Task details:
Set down exactly the lines in the records below that run from the line with "Reconstruct this image" to the line with "col = scene.collection", inclusive, and nothing more.

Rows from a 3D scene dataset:

%%

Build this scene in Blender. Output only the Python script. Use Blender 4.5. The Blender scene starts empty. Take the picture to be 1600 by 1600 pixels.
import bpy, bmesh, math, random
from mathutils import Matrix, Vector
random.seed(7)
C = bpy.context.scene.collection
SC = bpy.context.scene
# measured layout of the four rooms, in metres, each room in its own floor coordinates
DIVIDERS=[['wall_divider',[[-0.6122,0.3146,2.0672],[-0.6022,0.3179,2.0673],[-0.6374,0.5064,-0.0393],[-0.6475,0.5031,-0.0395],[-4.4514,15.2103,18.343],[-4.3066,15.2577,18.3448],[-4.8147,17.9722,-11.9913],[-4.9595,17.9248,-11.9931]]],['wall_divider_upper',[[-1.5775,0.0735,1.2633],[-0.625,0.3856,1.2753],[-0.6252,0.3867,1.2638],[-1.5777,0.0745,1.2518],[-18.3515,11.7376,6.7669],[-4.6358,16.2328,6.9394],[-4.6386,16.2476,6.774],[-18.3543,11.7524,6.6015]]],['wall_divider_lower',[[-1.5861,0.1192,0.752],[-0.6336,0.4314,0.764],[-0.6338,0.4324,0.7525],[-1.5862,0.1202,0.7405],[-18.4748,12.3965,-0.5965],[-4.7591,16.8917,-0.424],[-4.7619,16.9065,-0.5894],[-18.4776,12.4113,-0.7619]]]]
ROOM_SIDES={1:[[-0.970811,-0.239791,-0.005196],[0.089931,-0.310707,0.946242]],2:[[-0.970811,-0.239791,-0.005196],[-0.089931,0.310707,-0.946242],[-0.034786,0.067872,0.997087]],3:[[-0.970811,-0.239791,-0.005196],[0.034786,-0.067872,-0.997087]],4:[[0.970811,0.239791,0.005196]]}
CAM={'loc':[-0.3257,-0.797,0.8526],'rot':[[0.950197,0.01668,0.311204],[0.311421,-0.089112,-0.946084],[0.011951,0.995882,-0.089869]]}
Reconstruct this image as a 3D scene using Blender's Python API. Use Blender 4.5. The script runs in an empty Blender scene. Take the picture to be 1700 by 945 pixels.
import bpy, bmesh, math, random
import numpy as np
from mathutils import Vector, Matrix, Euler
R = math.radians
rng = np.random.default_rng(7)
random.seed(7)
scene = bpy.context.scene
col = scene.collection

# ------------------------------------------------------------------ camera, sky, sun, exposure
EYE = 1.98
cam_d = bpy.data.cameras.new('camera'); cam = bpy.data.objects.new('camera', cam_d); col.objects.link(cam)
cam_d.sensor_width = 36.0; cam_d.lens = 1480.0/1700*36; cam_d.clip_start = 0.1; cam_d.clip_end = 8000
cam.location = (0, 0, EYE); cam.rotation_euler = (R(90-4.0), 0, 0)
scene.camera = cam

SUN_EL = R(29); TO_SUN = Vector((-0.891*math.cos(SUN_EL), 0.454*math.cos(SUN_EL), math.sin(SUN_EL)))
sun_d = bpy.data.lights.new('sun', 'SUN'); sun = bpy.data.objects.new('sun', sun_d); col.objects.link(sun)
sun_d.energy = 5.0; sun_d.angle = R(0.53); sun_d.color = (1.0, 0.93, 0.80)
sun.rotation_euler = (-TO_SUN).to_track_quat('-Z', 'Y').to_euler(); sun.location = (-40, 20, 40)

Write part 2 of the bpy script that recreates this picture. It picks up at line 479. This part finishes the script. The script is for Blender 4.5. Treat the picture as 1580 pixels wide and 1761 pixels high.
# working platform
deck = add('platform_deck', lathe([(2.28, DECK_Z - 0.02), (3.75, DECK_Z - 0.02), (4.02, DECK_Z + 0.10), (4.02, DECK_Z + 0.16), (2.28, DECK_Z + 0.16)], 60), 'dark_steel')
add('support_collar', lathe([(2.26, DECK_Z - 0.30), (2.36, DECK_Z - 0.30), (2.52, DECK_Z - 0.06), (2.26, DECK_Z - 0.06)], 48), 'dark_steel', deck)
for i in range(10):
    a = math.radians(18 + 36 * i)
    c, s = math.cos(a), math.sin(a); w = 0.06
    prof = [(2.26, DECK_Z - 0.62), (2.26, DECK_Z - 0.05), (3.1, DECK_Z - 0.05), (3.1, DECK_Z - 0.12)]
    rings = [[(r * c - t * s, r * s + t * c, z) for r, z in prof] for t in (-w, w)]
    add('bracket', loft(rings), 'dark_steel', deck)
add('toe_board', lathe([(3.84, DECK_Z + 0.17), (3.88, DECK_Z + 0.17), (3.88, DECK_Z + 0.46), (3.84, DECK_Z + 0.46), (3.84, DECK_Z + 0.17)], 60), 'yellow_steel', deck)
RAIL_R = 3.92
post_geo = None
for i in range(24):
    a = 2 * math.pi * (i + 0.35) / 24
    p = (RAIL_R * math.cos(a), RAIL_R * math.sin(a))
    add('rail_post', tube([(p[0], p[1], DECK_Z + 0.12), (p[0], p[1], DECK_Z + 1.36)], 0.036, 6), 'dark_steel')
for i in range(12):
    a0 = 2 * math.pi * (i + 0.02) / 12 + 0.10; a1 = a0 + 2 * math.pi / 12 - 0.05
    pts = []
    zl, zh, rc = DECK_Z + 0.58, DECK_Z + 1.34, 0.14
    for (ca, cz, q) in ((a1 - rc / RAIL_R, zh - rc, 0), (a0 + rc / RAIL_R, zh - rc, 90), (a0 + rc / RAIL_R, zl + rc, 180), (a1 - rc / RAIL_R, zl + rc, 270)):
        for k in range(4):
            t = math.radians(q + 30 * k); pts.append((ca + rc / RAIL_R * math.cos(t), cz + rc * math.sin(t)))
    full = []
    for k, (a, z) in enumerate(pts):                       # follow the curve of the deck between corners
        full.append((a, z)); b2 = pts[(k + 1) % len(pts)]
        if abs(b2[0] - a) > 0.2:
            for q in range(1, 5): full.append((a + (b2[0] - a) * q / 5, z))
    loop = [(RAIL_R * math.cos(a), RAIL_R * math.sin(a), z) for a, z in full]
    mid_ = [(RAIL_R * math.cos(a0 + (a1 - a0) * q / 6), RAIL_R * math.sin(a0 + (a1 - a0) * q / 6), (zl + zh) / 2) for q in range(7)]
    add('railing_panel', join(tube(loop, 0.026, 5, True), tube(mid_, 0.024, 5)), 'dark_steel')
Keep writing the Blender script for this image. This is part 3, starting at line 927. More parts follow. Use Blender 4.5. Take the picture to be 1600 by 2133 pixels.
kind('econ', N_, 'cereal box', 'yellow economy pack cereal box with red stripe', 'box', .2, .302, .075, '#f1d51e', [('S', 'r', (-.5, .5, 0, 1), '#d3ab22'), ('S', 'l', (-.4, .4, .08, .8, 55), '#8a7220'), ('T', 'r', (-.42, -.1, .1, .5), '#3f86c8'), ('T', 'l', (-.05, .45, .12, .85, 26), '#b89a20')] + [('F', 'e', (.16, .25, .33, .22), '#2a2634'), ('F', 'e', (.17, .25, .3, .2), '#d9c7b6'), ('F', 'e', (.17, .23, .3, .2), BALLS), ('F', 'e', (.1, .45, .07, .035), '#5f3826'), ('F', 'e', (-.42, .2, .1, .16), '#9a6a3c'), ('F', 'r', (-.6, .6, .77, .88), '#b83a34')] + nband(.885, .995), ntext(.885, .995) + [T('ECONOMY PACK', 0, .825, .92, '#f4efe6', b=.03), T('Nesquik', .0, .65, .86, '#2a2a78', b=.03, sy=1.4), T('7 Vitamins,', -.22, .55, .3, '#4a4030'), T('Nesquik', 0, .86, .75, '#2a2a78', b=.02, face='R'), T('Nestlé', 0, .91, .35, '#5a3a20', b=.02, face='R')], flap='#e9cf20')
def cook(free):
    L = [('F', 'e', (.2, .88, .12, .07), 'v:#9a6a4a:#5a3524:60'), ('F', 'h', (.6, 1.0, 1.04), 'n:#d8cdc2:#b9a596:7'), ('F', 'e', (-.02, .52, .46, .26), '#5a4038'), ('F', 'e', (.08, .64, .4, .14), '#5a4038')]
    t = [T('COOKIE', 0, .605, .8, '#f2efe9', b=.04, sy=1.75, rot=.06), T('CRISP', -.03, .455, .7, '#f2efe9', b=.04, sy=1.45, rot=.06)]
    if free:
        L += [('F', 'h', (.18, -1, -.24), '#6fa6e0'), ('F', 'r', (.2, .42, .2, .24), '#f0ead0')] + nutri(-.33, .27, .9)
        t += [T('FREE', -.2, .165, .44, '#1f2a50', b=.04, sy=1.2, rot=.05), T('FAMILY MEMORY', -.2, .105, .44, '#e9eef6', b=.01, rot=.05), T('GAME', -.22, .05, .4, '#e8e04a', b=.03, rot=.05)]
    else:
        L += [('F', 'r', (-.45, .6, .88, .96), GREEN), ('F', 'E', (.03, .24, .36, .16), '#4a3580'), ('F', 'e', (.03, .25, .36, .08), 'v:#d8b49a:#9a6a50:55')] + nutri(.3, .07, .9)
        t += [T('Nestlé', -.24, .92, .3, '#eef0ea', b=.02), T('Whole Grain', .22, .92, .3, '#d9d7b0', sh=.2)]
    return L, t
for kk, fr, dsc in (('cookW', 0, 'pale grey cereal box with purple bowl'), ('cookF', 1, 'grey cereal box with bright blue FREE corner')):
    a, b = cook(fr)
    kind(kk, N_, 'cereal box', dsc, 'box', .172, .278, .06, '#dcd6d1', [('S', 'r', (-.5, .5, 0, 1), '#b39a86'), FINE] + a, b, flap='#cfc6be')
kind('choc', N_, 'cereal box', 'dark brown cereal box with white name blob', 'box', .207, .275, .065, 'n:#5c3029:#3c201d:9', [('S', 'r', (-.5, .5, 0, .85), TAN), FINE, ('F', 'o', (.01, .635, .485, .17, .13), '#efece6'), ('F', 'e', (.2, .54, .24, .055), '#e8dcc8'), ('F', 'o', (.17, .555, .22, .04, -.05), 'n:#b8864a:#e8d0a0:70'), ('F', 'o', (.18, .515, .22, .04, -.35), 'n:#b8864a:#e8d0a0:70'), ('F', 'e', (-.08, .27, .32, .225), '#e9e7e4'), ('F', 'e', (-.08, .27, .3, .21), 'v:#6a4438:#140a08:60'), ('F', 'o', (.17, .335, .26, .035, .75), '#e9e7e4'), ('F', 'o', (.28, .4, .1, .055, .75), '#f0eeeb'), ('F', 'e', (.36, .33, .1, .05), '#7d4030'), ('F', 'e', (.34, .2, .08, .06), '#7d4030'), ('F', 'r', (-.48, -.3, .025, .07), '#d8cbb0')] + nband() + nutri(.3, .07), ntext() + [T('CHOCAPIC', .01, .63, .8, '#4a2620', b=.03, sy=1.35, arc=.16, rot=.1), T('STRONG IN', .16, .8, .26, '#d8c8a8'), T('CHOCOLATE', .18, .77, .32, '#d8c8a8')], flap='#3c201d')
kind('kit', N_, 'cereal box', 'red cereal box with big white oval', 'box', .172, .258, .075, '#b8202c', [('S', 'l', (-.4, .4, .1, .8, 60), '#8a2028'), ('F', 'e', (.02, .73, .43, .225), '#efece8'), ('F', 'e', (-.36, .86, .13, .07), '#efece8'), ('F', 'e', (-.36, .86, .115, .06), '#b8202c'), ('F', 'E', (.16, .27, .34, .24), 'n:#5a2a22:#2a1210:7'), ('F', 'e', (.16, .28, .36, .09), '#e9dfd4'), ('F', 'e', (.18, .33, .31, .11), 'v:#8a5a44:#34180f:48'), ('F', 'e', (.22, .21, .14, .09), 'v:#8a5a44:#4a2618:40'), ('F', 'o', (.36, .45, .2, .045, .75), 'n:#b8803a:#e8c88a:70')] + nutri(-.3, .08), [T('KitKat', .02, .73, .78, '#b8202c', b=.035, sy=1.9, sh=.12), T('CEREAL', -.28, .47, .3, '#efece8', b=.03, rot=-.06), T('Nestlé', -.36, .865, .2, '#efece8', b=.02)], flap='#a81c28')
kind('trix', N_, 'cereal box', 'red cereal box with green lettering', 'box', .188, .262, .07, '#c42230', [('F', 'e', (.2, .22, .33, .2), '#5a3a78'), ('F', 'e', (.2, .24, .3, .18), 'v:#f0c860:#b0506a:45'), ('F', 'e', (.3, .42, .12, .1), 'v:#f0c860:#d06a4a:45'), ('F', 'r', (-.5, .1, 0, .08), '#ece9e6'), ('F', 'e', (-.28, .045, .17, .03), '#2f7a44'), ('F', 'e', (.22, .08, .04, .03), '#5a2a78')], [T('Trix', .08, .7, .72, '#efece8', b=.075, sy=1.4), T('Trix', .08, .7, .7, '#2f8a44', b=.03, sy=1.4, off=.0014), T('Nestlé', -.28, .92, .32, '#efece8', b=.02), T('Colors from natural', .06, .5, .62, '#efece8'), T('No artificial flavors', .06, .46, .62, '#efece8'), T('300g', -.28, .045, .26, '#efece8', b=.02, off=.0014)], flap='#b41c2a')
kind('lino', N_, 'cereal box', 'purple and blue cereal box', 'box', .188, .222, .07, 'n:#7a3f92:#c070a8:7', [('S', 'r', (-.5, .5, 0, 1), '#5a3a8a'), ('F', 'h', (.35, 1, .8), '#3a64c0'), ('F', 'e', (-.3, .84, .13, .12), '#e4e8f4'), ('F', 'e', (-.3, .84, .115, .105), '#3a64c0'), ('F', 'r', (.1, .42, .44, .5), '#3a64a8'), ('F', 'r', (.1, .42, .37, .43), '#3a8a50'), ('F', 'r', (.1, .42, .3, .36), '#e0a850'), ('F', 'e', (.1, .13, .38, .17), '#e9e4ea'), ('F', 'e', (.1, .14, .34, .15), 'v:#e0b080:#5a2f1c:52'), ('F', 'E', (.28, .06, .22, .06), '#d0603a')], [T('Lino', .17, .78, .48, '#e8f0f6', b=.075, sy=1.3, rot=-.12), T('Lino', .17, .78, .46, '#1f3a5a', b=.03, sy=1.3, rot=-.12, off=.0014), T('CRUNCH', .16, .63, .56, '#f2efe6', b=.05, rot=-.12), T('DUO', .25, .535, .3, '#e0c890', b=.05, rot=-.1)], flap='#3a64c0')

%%

Completed task:
Reconstruct this image as a 3D scene using Blender's Python API. Use Blender 4.5. The script runs in an empty Blender scene. Take the picture to be 1700 by 945 pixels.
import bpy, bmesh, math, random
import numpy as np
from mathutils import Vector, Matrix, Euler
R = math.radians
rng = np.random.default_rng(7)
random.seed(7)
scene = bpy.context.scene
col = scene.collection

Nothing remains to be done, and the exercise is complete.